Spring is one of the most enjoyable times of the year to head down Mississippi’s Bear Creek on a float-fishing trip. Spotted bass are the main quarry, often staging up along the current breaks, making this a great opportunity for a quality angling experience. The gateway to this fishing is at Tishomingo State Park.

Bear Creek is a scenic stream settled within the bluffs of the park. The park offers a 6.25-mile canoe float trip down the rocky-bottomed stream with the take-out point at the park. The float trip operates daily from mid-April until mid-October, (weather and water level permitting). Scenic sandstone bluffs, lush greenery, a canopy of mixed hardwoods and pines, shoals, and Class I rapids with long pools between for fishing provide for an enjoyable and exciting trip for all ages.

A fee of $40 is required for the canoe trip and advance reservations are recommended. Contact the park office at (662) 438-6914 for reservations.

Everything you need is provided by the park: canoes, paddles, lifejackets, and transportation. Lifejackets must be worn the duration of the float trip. There is a limit of two persons per canoe. One small, collapsible, lunchbox size cooler per canoe will be permitted on the trip. No alcoholic beverages will be allowed. Coolers are subject to search.

The scheduled departure is 10:00 a.m. All persons wanting to take the float trip must report to the Park Office 30-minutes prior to departure time. Canoeists leave their cars at the park’s Swinging Bridge Area and are transported upstream to begin the float trip. Participants return to the swinging bridge approximately two and a half to three hours later (dependent upon water conditions). At the end of the trip, all canoeists are required to load their canoes on the trailer provided.


Georgia Trout Stocking

Photo by Jimmy Jacobs.

As the month of May arrives, Georgia’s Wildlife Resources Division has just stocked trout in more that 70 waters in the northern third of the state. These waters range from small streams to rivers, and some smaller lakes.

Check out the weekly stocking reports from the WRD to find a stream near you.

Also, keep in mind that the delayed-harvest season on the Peach State’s five such waters runs through May 14. After that the creeks and rivers revert to general regulations, permitting the harvest of fish.
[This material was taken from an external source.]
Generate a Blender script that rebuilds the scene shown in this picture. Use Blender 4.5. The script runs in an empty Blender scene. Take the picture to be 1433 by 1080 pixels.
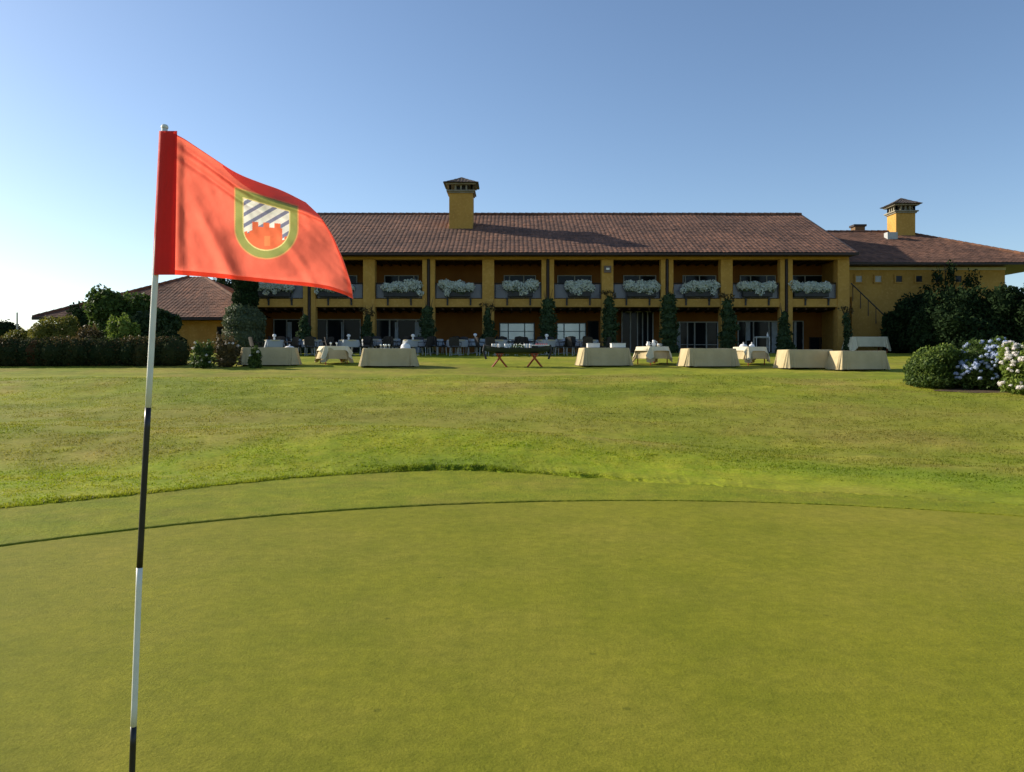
import bpy, math, random
import numpy as np
R = math.radians
random.seed(7)
scene = bpy.context.scene
COL = scene.collection
F = 1115.0; CX = 716.5; HY = 505.0; EYE = 1.56      # photo pixels and metres

# ------------------------------------------------------------------ camera, sky, sun, exposure
cam_d = bpy.data.cameras.new('camera'); cam = bpy.data.objects.new('camera', cam_d); COL.objects.link(cam)
cam_d.sensor_width = 36.0; cam_d.lens = F/1433*36; cam_d.shift_y = -35/1433
cam_d.clip_end = 3000; cam_d.clip_start = 0.05
cam.location = (0, 0, EYE); cam.rotation_euler = (R(90), 0, 0)
scene.camera = cam

to_sun = np.array([-12.0, 4.5, 5.45]); to_sun /= np.linalg.norm(to_sun)
SUN_EL = math.asin(to_sun[2]); SUN_AZ = math.atan2(to_sun[0], to_sun[1])
w = bpy.data.worlds.new('World'); scene.world = w; w.use_nodes = True
nt = w.node_tree; bg = nt.nodes['Background']
sky = nt.nodes.new('ShaderNodeTexSky'); sky.sky_type = 'NISHITA'; sky.sun_disc = False
sky.sun_elevation = SUN_EL; sky.sun_rotation = SUN_AZ
sky.air_density = 0.86; sky.dust_density = 0.6; sky.ozone_density = 2.4; sky.altitude = 0
nt.links.new(sky.outputs[0], bg.inputs[0]); bg.inputs[1].default_value = 0.119
sd = bpy.data.lights.new('sun', 'SUN'); sd.energy = 5.0; sd.angle = R(0.6); sd.color = (1.0, 0.90, 0.74)
so = bpy.data.objects.new('sun', sd); COL.objects.link(so)
from mathutils import Vector
so.rotation_euler = Vector(tuple(to_sun)).to_track_quat('Z', 'Y').to_euler()
so.location = (-30, 20, 30)
scene.view_settings.view_transform = 'Standard'; scene.view_settings.look = 'None'
scene.view_settings.exposure = 0.5; scene.view_settings.gamma = 1.0
scene.render.engine = 'CYCLES'
scene.cycles.max_bounces = 6; scene.cycles.transparent_max_bounces = 8

# ------------------------------------------------------------------ helpers
def vnoise(x, y, seed=0):
    """smooth value noise, about -1..1"""
    x = np.asarray(x, float); y = np.asarray(y, float)
    xi = np.floor(x); yi = np.floor(y); xf = x-xi; yf = y-yi
    def h(a, b):
        s = np.sin(a*127.1+b*311.7+seed*74.7)*43758.5453
        return (s-np.floor(s))*2-1
    u = xf*xf*(3-2*xf); v = yf*yf*(3-2*yf)
    return (h(xi, yi)*(1-u)+h(xi+1, yi)*u)*(1-v)+(h(xi, yi+1)*(1-u)+h(xi+1, yi+1)*u)*v

def link_mesh(name, me, parent=None, mats=(), smooth=False):
    o = bpy.data.objects.new(name, me); COL.objects.link(o)
    for m in (mats if isinstance(mats, (list, tuple)) else [mats]): me.materials.append(m)
    if parent is not None: o.parent = parent
    me.polygons.foreach_set('use_smooth', [bool(smooth)]*len(me.polygons))
    return o

def np_mesh(name, V, Fc, parent=None, mats=(), smooth=False, midx=None):
    """V (n,3), Fc (m,k) quads or triangles"""
    V = np.asarray(V, np.float32); Fc = np.asarray(Fc, np.int32)
    me = bpy.data.meshes.new(name); k = Fc.shape[1]; m = len(Fc)
    me.vertices.add(len(V)); me.vertices.foreach_set('co', V.ravel())
    me.loops.add(m*k); me.loops.foreach_set('vertex_index', Fc.ravel())
    me.polygons.add(m); me.polygons.foreach_set('loop_start', np.arange(0, m*k, k, dtype=np.int32))
    if midx is not None: me.polygons.foreach_set('material_index', np.asarray(midx, np.int32))
    me.update(calc_edges=True)
    return link_mesh(name, me, parent, mats, smooth)

def grid_faces(nu, nv):
    """index grid [i*nv+j]"""
    i, j = np.meshgrid(np.arange(nu-1), np.arange(nv-1), indexing='ij')
    a = (i*nv+j).ravel()
    return np.stack([a, a+nv, a+nv+1, a+1], 1)

class MB:
    def __init__(s): s.v = []; s.f = []; s.m = []; s.cur = 0
    def box(s, x0, x1, y0, y1, z0, z1):
        b = len(s.v)
        s.v += [(x0,y0,z0),(x1,y0,z0),(x1,y1,z0),(x0,y1,z0),(x0,y0,z1),(x1,y0,z1),(x1,y1,z1),(x0,y1,z1)]
        for q in ((0,3,2,1),(4,5,6,7),(0,1,5,4),(1,2,6,5),(2,3,7,6),(3,0,4,7)):
            s.f.append(tuple(b+i for i in q)); s.m.append(s.cur)
        return s
    def quad(s, *p):
        b = len(s.v); s.v += [tuple(q) for q in p]; s.f.append(tuple(range(b, b+len(p)))); s.m.append(s.cur); return s
    def tube(s, pts, rad, n=8, cap=True):
        pts = [Vector(p) for p in pts]
        if not isinstance(rad, (list, tuple)): rad = [rad]*len(pts)
        b = len(s.v)
        for i, p in enumerate(pts):
            d = (pts[min(i+1, len(pts)-1)]-pts[max(i-1, 0)]).normalized()
            a = Vector((0, 0, 1)) if abs(d.z) < .9 else Vector((1, 0, 0))
            e1 = d.cross(a).normalized(); e2 = d.cross(e1).normalized()
            for k in range(n):
                t = 2*math.pi*k/n
                s.v.append(tuple(p+(e1*math.cos(t)+e2*math.sin(t))*rad[i]))
        for i in range(len(pts)-1):
            for k in range(n):
                s.f.append((b+i*n+k, b+(i+1)*n+k, b+(i+1)*n+(k+1)%n, b+i*n+(k+1)%n)); s.m.append(s.cur)
        if cap:
            s.f.append(tuple(b+k for k in range(n))); s.m.append(s.cur)
            e = b+(len(pts)-1)*n
            s.f.append(tuple(e+n-1-k for k in range(n))); s.m.append(s.cur)
        return s
    def lathe(s, cx, cy, prof, n=16):
        b = len(s.v)
        for (r, z) in prof:
            for k in range(n):
                t = 2*math.pi*k/n; s.v.append((cx+r*math.cos(t), cy+r*math.sin(t), z))
        for i in range(len(prof)-1):
            for k in range(n):
                s.f.append((b+i*n+k, b+i*n+(k+1)%n, b+(i+1)*n+(k+1)%n, b+(i+1)*n+k)); s.m.append(s.cur)
        s.f.append(tuple(b+n-1-k for k in range(n))); s.m.append(s.cur)
        e = b+(len(prof)-1)*n; s.f.append(tuple(e+k for k in range(n))); s.m.append(s.cur)
        return s
    def build(s, name, mats, parent=None, smooth=False, bevel=0):
        me = bpy.data.meshes.new(name); me.from_pydata(s.v, [], s.f)
        me.polygons.foreach_set('material_index', s.m); me.update()
        o = link_mesh(name, me, parent, mats, smooth)
        if bevel:
            md = o.modifiers.new('bevel', 'BEVEL'); md.width = bevel; md.segments = 2; md.limit_method = 'ANGLE'
        return o

def tag(o, label=None, cat=None, group=None, kind=None):
    if label: o['label'] = label
    if cat: o['category'] = cat
    if group: o['group'] = group
    if kind: o['kind'] = kind
    return o
def empty(name, loc=(0, 0, 0), rz=0, label=None, cat=None, group=None):
    o = bpy.data.objects.new(name, None); COL.objects.link(o); o.location = loc; o.rotation_euler = (0, 0, rz)
    o.empty_display_size = .3
    return tag(o, label, cat, group)
def kids(o): return [c for c in bpy.data.objects if c.parent == o]
def copy_tree(o, parent=None):
    c = o.copy(); COL.objects.link(c)
    c.parent = parent
    for ch in kids(o): copy_tree(ch, c)
    return c

# ------------------------------------------------------------------ materials
def mat(name, col, rough=.8, var=None, scale=4.0, bump=0, bscale=40, metallic=0, spec=.3, coord='Object', detail=5, var2=None, scale2=30):
    m = bpy.data.materials.new(name); m.use_nodes = True; n = m.node_tree; P = n.nodes['Principled BSDF']
    P.inputs['Base Color'].default_value = (*col, 1); P.inputs['Roughness'].default_value = rough
    P.inputs['Metallic'].default_value = metallic; P.inputs['Specular IOR Level'].default_value = spec
    tc = n.nodes.new('ShaderNodeTexCoord'); src = tc.outputs[coord]
    last = None
    if var is not None:
        no = n.nodes.new('ShaderNodeTexNoise'); no.inputs['Scale'].default_value = scale; no.inputs['Detail'].default_value = detail
        n.links.new(src, no.inputs['Vector'])
        rp = n.nodes.new('ShaderNodeValToRGB'); rp.color_ramp.elements[0].position = .35; rp.color_ramp.elements[1].position = .65
        rp.color_ramp.elements[0].color = (*col, 1); rp.color_ramp.elements[1].color = (*var, 1)
        n.links.new(no.outputs['Fac'], rp.inputs[0]); last = rp.outputs[0]
        if var2 is not None:
            n2 = n.nodes.new('ShaderNodeTexNoise'); n2.inputs['Scale'].default_value = scale2; n2.inputs['Detail'].default_value = 3
            n.links.new(src, n2.inputs['Vector'])
            r2 = n.nodes.new('ShaderNodeValToRGB'); r2.color_ramp.elements[0].position = .5; r2.color_ramp.elements[1].position = .72
            n.links.new(n2.outputs['Fac'], r2.inputs[0])
            mx = n.nodes.new('ShaderNodeMix'); mx.data_type = 'RGBA'
            n.links.new(r2.outputs[0], mx.inputs[0]); n.links.new(last, mx.inputs[6]); mx.inputs[7].default_value = (*var2, 1)
            last = mx.outputs[2]
        n.links.new(last, P.inputs['Base Color'])
    if bump:
        nb = n.nodes.new('ShaderNodeTexNoise'); nb.inputs['Scale'].default_value = bscale; nb.inputs['Detail'].default_value = 4
        n.links.new(src, nb.inputs['Vector'])
        bp = n.nodes.new('ShaderNodeBump'); bp.inputs['Strength'].default_value = 1; bp.inputs['Distance'].default_value = bump
        n.links.new(nb.outputs['Fac'], bp.inputs['Height']); n.links.new(bp.outputs[0], P.inputs['Normal'])
    return m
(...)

Arkansas Fly Fishers Events for May

Sipping & Tying: May 2 at Flyway Brewing in North Little Rock. A social/fly-tying night, which starts at 6 p.m. Bring your fly-tying vise, tying materials and hooks, order some food and a beverage and we will tie flies and trade fishing lies. If you don’t tie (yet) and just want to see how it’s done, they’d love to see you. No experience necessary. Members and visitors welcome. Flyway is family friendly. 

Monthly Meetings. The regular club meeting is May 16 at the Whole Hog Cafe, 2516 Cantrell Road, Little Rock, at 6 p.m. Besides the opportunity to meet and socialize with AFF members, the meeting features a presentation from Daniel Roberts on Fly Fishing for Arkansas Stripers. Members and visitors welcome. Family friendly.